_What you should do_
The line holding "PI = math.pi" is the last one to output; start at the first line of the data, keep every line in between exactly, and leave out pictures.

+++

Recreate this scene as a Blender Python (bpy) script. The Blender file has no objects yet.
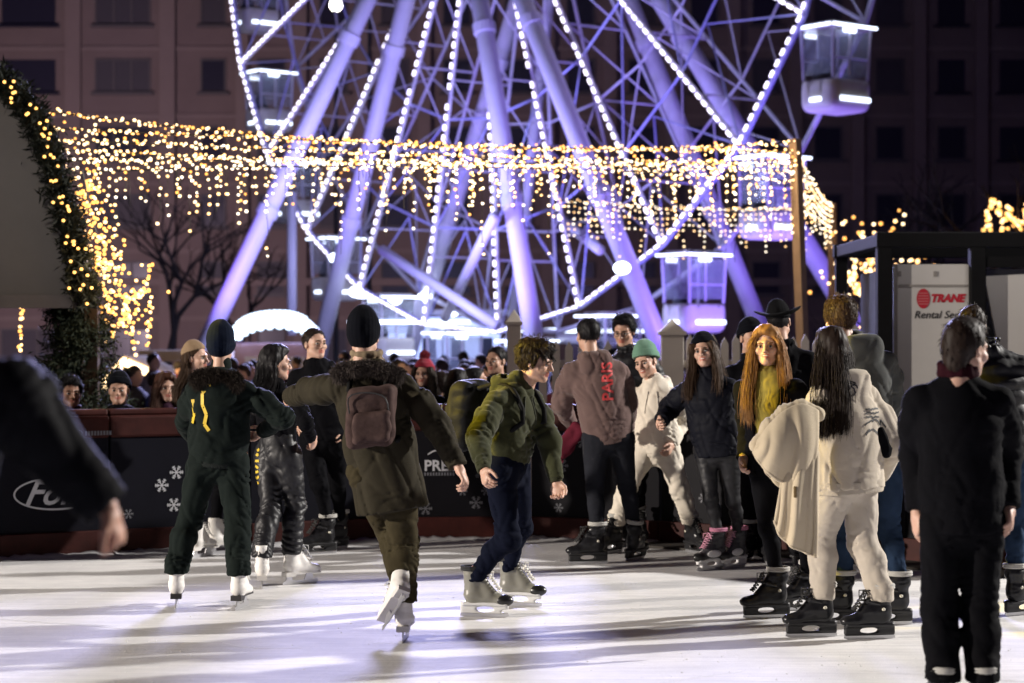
import bpy, bmesh, math, random
import numpy as np
from mathutils import Vector, Matrix
from mathutils.bvhtree import BVHTree

random.seed(7)
rng = np.random.default_rng(11)
F, CX, CY, H = 1991.1, 512.0, 338.0, 1.66          # focal length in pixels, horizon, eye height
scene = bpy.context.scene
COL = scene.collection
PI = math.pi


def V3(*a):
    return np.array(a, dtype=float)


def at(px, py, Y):
    return V3((px - CX) * Y / F, Y, H - (py - CY) * Y / F)


def ground(px, py):
    Y = H * F / (py - CY)
    return V3((px - CX) * Y / F, Y, 0.0)


def unit(v):
    v = np.asarray(v, float)
    return v / max(np.linalg.norm(v), 1e-9)


# ---------------------------------------------------------------- materials
MATS = {}


def new_mat(name):
    m = bpy.data.materials.new(name)
    m.use_nodes = True
    nt = m.node_tree
    b = nt.nodes['Principled BSDF']
    return m, nt, b


def fabric(name, col, rough=0.85, bump=0.25, scale=220.0, var=0.25, sheen=0.0, spec=0.3, coat=0.0, metal=0.0, vscale=6.0, crease=None):
    if name in MATS:
        return MATS[name]
    m, nt, b = new_mat(name)
    tc = nt.nodes.new('ShaderNodeTexCoord')
    n1 = nt.nodes.new('ShaderNodeTexNoise')
    n1.inputs['Scale'].default_value = vscale
    n1.inputs['Detail'].default_value = 5
    n1.inputs['Roughness'].default_value = 0.65
    nt.links.new(tc.outputs['Object'], n1.inputs['Vector'])
    ramp = nt.nodes.new('ShaderNodeMixRGB')
    c = np.array(col)
    ramp.inputs[1].default_value = (*np.clip(c * (1 - var), 0, 1), 1)
    ramp.inputs[2].default_value = (*np.clip(c * (1 + var), 0, 1), 1)
    nt.links.new(n1.outputs['Fac'], ramp.inputs[0])
    nt.links.new(ramp.outputs[0], b.inputs['Base Color'])
    b.inputs['Roughness'].default_value = rough
    b.inputs['Metallic'].default_value = metal
    b.inputs['Specular IOR Level'].default_value = spec
    b.inputs['Sheen Weight'].default_value = sheen
    b.inputs['Coat Weight'].default_value = coat
    crn = None
    if crease is None:
        crease = 0.0
    if crease:
        mp = nt.nodes.new('ShaderNodeMapping')
        mp.inputs['Scale'].default_value = (7, 7, 13)
        mp.inputs['Rotation'].default_value = (0.5, 0.35, 0.2)
        nt.links.new(tc.outputs['Object'], mp.inputs['Vector'])
        n3 = nt.nodes.new('ShaderNodeTexNoise')
        n3.inputs['Scale'].default_value = 1.0
        n3.inputs['Detail'].default_value = 2.5
        n3.inputs['Distortion'].default_value = 0.9
        nt.links.new(mp.outputs[0], n3.inputs['Vector'])
        ma = nt.nodes.new('ShaderNodeMath')
        ma.operation = 'SUBTRACT'
        ma.inputs[1].default_value = 0.5
        nt.links.new(n3.outputs['Fac'], ma.inputs[0])
        mb_ = nt.nodes.new('ShaderNodeMath')
        mb_.operation = 'ABSOLUTE'
        nt.links.new(ma.outputs[0], mb_.inputs[0])
        mc = nt.nodes.new('ShaderNodeMath')
        mc.operation = 'POWER'
        mc.inputs[1].default_value = 0.55
        nt.links.new(mb_.outputs[0], mc.inputs[0])
        crn = nt.nodes.new('ShaderNodeBump')
        crn.inputs['Strength'].default_value = crease
        crn.inputs['Distance'].default_value = 0.016
        nt.links.new(mc.outputs[0], crn.inputs['Height'])
        nt.links.new(crn.outputs[0], b.inputs['Normal'])
    if bump:
        n2 = nt.nodes.new('ShaderNodeTexNoise')
        n2.inputs['Scale'].default_value = scale
        n2.inputs['Detail'].default_value = 3
        nt.links.new(tc.outputs['Object'], n2.inputs['Vector'])
        bp = nt.nodes.new('ShaderNodeBump')
        bp.inputs['Strength'].default_value = bump
        bp.inputs['Distance'].default_value = 0.0016
        nt.links.new(n2.outputs['Fac'], bp.inputs['Height'])
        nt.links.new(bp.outputs[0], b.inputs['Normal'])
        if crn:
            nt.links.new(crn.outputs[0], bp.inputs['Normal'])
    MATS[name] = m
    return m


def plain(name, col, rough=0.5, metal=0.0, spec=0.5, coat=0.0):
    return fabric(name, col, rough, 0.08, 60, 0.10, 0, spec, coat, metal, 3.0)


def emis(name, col, strength):
    if name in MATS:
        return MATS[name]
    m, nt, b = new_mat(name)
    b.inputs['Base Color'].default_value = (*col, 1)
    b.inputs['Emission Color'].default_value = (*col, 1)
    b.inputs['Emission Strength'].default_value = strength
    m.cycles.emission_sampling = 'NONE'
    MATS[name] = m
    return m


def skin_mat(name, col):
    if name in MATS:
        return MATS[name]
    m = fabric(name, col, 0.5, 0.12, 350, 0.10, 0, 0.4, 0, 0, 25)
    b = m.node_tree.nodes['Principled BSDF']
    b.inputs['Subsurface Weight'].default_value = 0.12
    b.inputs['Subsurface Radius'].default_value = (0.9, 0.35, 0.2)
    b.inputs['Subsurface Scale'].default_value = 0.008
    return m


# ---------------------------------------------------------------- object helpers
def tag(o, label=None, cat=None, group=None, kind=None):
    if label:
        o['label'] = label
    if cat:
        o['category'] = cat
    if group:
        o['group'] = group
    if kind:
        o['kind'] = kind
    return o


def empty(name, loc, rotz=0.0):
    o = bpy.data.objects.new(name, None)
    o.empty_display_size = 0.2
    o.location = [float(x) for x in loc]
    o.rotation_euler = (0, 0, rotz)
    COL.objects.link(o)
    return o


def link(name, me, parent=None, mats=None, loc=None, smooth=False):
    o = bpy.data.objects.new(name, me)
    COL.objects.link(o)
    if parent is not None:
        o.parent = parent
    if loc is not None:
        o.location = [float(x) for x in loc]
    for m in (mats or []):
        me.materials.append(m)
    if smooth:
        me.polygons.foreach_set('use_smooth', [True] * len(me.polygons))
    return o


def kids(o):
    return list(o.children)


def copy_tree(o, parent=None):
    c = o.copy()
    COL.objects.link(c)
    c.parent = parent
    for ch in kids(o):
        copy_tree(ch, c)
    return c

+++

_Correct result_
Recreate this scene as a Blender Python (bpy) script. The Blender file has no objects yet.
import bpy, bmesh, math, random
import numpy as np
from mathutils import Vector, Matrix
from mathutils.bvhtree import BVHTree

random.seed(7)
rng = np.random.default_rng(11)
F, CX, CY, H = 1991.1, 512.0, 338.0, 1.66          # focal length in pixels, horizon, eye height
scene = bpy.context.scene
COL = scene.collection
PI = math.pi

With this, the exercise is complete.